- _DATA_:
━━━━━━━━━━━━━━━━━━━━

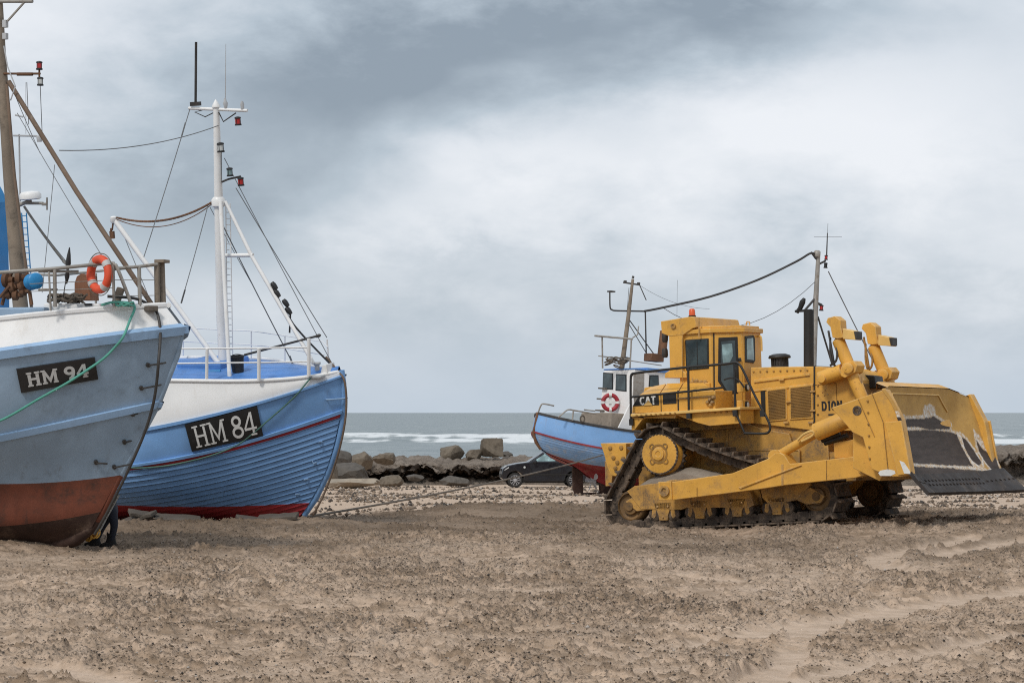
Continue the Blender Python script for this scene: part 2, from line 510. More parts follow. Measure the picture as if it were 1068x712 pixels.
tone = 0.59
for L in [(-60, 20, 220, 110, 0.36), (340, 100, 190, 75, -0.40), (570, 25, 250, 72, -0.42), (200, 215, 180, 75, -0.28), (830, 15, 220, 45, -0.24),
          (640, 170, 200, 70, 0.27), (930, 150, 220, 95, 0.36), (430, 225, 130, 55, 0.24), (500, 265, 120, 22, -0.10), (1060, 20, 120, 60, 0.10),
          (420, 350, 260, 35, -0.05), (1040, 290, 110, 50, 0.16), (760, 120, 120, 30, .14), (520, 160, 80, 25, .14), (800, 300, 200, 30, -0.06), (100, 330, 200, 60, 0.06)]:
    tone = g.math('ADD', tone, lump(*L))
tone = g.math('ADD', tone, g.math('MULTIPLY', g.math('SUBTRACT', nz, 0.5), 0.50))
tone = g.math('ADD', tone, g.math('MULTIPLY', g.math('SUBTRACT', nz2, 0.5), 0.42))
# overhead the overcast is brighter
tone = g.math('ADD', tone, g.ramp(el, 0.2, 0.9, 0, 0.05))
cr = g.n('ShaderNodeValToRGB'); g.l(tone, cr.inputs[0])
e = cr.color_ramp.elements
e[0].position = 0.12; e[0].color = (2.35, 2.82, 3.36, 1)
e[1].position = 1.0; e[1].color = (7.2, 7.4, 7.75, 1)
x = e.new(0.42); x.color = (4.0, 4.6, 5.2, 1)
x = e.new(0.70); x.color = (5.75, 6.15, 6.65, 1)
# bluer air low over the sea
low = g.ramp(el, 0.0, 0.045, 0.75, 0.0)
cl = g.mix(low, cr.outputs[0], (4.45, 5.15, 5.95))
dn = g.ramp(el, -0.08, -0.01, 0, 1)
cl = g.mix(dn, (2.2, 2.3, 2.4), cl)
skm = g.mix(0.93, sky.outputs[0], cl)
g.l(skm, bg.inputs['Color']); bg.inputs['Strength'].default_value = 0.1

sl = bpy.data.lights.new('sun', 'SUN'); sl.energy = 1.5; sl.angle = R(10); sl.color = (1.0, 0.95, 0.88)
so = bpy.data.objects.new('sun', sl); COL.objects.link(so)
sd = Vector((math.sin(SUN_AZ) * math.cos(SUN_EL), math.cos(SUN_AZ) * math.cos(SUN_EL), math.sin(SUN_EL)))
so.rotation_euler = sd.to_track_quat('Z', 'Y').to_euler(); so.location = sd * 60
SC.view_settings.view_transform = 'Standard'; SC.view_settings.look = 'None'; SC.view_settings.gamma = 1.0
SC.cycles.use_denoising = False; SC.cycles.filter_width = 1.1
SC.view_settings.use_curve_mapping = False; SC.view_settings.exposure = 0.29

# ------------------------------------------------------------------ the beach
def gp(px, py):
    p = W(px, py, CZ * F / (py - HY)); return (p.x, p.y)


# smooth wheel tracks, in plan
PATHS = [([gp(740, 668), gp(888, 644), gp(955, 631), gp(1085, 614), gp(1200, 606)], 0.27),
         ([gp(806, 725), gp(816, 692), gp(834, 664), gp(872, 648)], 0.17),
         ([gp(830, 708), gp(969, 681), gp(1068, 660), gp(1180, 648)], 0.2),
         ([gp(740, 716), gp(800, 700), gp(830, 690)], 0.16),
         ([gp(1010, 566), gp(982, 571), gp(942, 577), gp(909, 586), gp(939, 595), gp(975, 599)], 0.24),
         ([gp(980, 581), gp(1000, 575), gp(1068, 568)], 0.24),
         ([gp(420, 690), gp(520, 703), gp(640, 690), gp(740, 668)], 0.13),
         ([gp(760, 612), gp(860, 610), gp(925, 606)], 0.2),
         ([gp(670, 604), gp(700, 600), gp(770, 606)], 0.17),
         ([gp(640, 580), gp(700, 577), gp(790, 575)], 0.2),
         ([gp(250, 640), gp(380, 628), gp(480, 632)], 0.13),
         ([gp(-40, 690), gp(80, 700), gp(170, 712)], 0.18)]


def pathmask(x, y):
    m = np.zeros_like(x)
    wx = x + 0.25 * (fbm(x * 1.3, y * 1.3, 2, 51) - .5); wy = y + .55 * (fbm(x * 1.1, y * .9, 2, 61) - .5)
    for pts, w in PATHS:
        for (a, b) in zip(pts[:-1], pts[1:]):
            dx, dy = b[0] - a[0], b[1] - a[1]
            t = np.clip(((wx - a[0]) * dx + (wy - a[1]) * dy) / (dx * dx + dy * dy), 0, 1)
            d = np.hypot(wx - a[0] - t * dx, wy - a[1] - t * dy)
            m = np.maximum(m, 1 - np.clip((d / w - 0.8) / 0.45, 0, 1))
    return m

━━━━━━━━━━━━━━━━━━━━

- _TASK_: Omit any images, then output the listing exactly.

- _OUTPUT_:
Continue the Blender Python script for this scene: part 2, from line 510. More parts follow. Measure the picture as if it were 1068x712 pixels.
tone = 0.59
for L in [(-60, 20, 220, 110, 0.36), (340, 100, 190, 75, -0.40), (570, 25, 250, 72, -0.42), (200, 215, 180, 75, -0.28), (830, 15, 220, 45, -0.24),
          (640, 170, 200, 70, 0.27), (930, 150, 220, 95, 0.36), (430, 225, 130, 55, 0.24), (500, 265, 120, 22, -0.10), (1060, 20, 120, 60, 0.10),
          (420, 350, 260, 35, -0.05), (1040, 290, 110, 50, 0.16), (760, 120, 120, 30, .14), (520, 160, 80, 25, .14), (800, 300, 200, 30, -0.06), (100, 330, 200, 60, 0.06)]:
    tone = g.math('ADD', tone, lump(*L))
tone = g.math('ADD', tone, g.math('MULTIPLY', g.math('SUBTRACT', nz, 0.5), 0.50))
tone = g.math('ADD', tone, g.math('MULTIPLY', g.math('SUBTRACT', nz2, 0.5), 0.42))
# overhead the overcast is brighter
tone = g.math('ADD', tone, g.ramp(el, 0.2, 0.9, 0, 0.05))
cr = g.n('ShaderNodeValToRGB'); g.l(tone, cr.inputs[0])
e = cr.color_ramp.elements
e[0].position = 0.12; e[0].color = (2.35, 2.82, 3.36, 1)
e[1].position = 1.0; e[1].color = (7.2, 7.4, 7.75, 1)
x = e.new(0.42); x.color = (4.0, 4.6, 5.2, 1)
x = e.new(0.70); x.color = (5.75, 6.15, 6.65, 1)
# bluer air low over the sea
low = g.ramp(el, 0.0, 0.045, 0.75, 0.0)
cl = g.mix(low, cr.outputs[0], (4.45, 5.15, 5.95))
dn = g.ramp(el, -0.08, -0.01, 0, 1)
cl = g.mix(dn, (2.2, 2.3, 2.4), cl)
skm = g.mix(0.93, sky.outputs[0], cl)
g.l(skm, bg.inputs['Color']); bg.inputs['Strength'].default_value = 0.1

sl = bpy.data.lights.new('sun', 'SUN'); sl.energy = 1.5; sl.angle = R(10); sl.color = (1.0, 0.95, 0.88)
so = bpy.data.objects.new('sun', sl); COL.objects.link(so)
sd = Vector((math.sin(SUN_AZ) * math.cos(SUN_EL), math.cos(SUN_AZ) * math.cos(SUN_EL), math.sin(SUN_EL)))
so.rotation_euler = sd.to_track_quat('Z', 'Y').to_euler(); so.location = sd * 60
SC.view_settings.view_transform = 'Standard'; SC.view_settings.look = 'None'; SC.view_settings.gamma = 1.0
SC.cycles.use_denoising = False; SC.cycles.filter_width = 1.1
SC.view_settings.use_curve_mapping = False; SC.view_settings.exposure = 0.29

# ------------------------------------------------------------------ the beach
def gp(px, py):
    p = W(px, py, CZ * F / (py - HY)); return (p.x, p.y)


# smooth wheel tracks, in plan
PATHS = [([gp(740, 668), gp(888, 644), gp(955, 631), gp(1085, 614), gp(1200, 606)], 0.27),
         ([gp(806, 725), gp(816, 692), gp(834, 664), gp(872, 648)], 0.17),
         ([gp(830, 708), gp(969, 681), gp(1068, 660), gp(1180, 648)], 0.2),
         ([gp(740, 716), gp(800, 700), gp(830, 690)], 0.16),
         ([gp(1010, 566), gp(982, 571), gp(942, 577), gp(909, 586), gp(939, 595), gp(975, 599)], 0.24),
         ([gp(980, 581), gp(1000, 575), gp(1068, 568)], 0.24),
         ([gp(420, 690), gp(520, 703), gp(640, 690), gp(740, 668)], 0.13),
         ([gp(760, 612), gp(860, 610), gp(925, 606)], 0.2),
         ([gp(670, 604), gp(700, 600), gp(770, 606)], 0.17),
         ([gp(640, 580), gp(700, 577), gp(790, 575)], 0.2),
         ([gp(250, 640), gp(380, 628), gp(480, 632)], 0.13),
         ([gp(-40, 690), gp(80, 700), gp(170, 712)], 0.18)]


def pathmask(x, y):
    m = np.zeros_like(x)
    wx = x + 0.25 * (fbm(x * 1.3, y * 1.3, 2, 51) - .5); wy = y + .55 * (fbm(x * 1.1, y * .9, 2, 61) - .5)
    for pts, w in PATHS:
        for (a, b) in zip(pts[:-1], pts[1:]):
            dx, dy = b[0] - a[0], b[1] - a[1]
            t = np.clip(((wx - a[0]) * dx + (wy - a[1]) * dy) / (dx * dx + dy * dy), 0, 1)
            d = np.hypot(wx - a[0] - t * dx, wy - a[1] - t * dy)
            m = np.maximum(m, 1 - np.clip((d / w - 0.8) / 0.45, 0, 1))
    return m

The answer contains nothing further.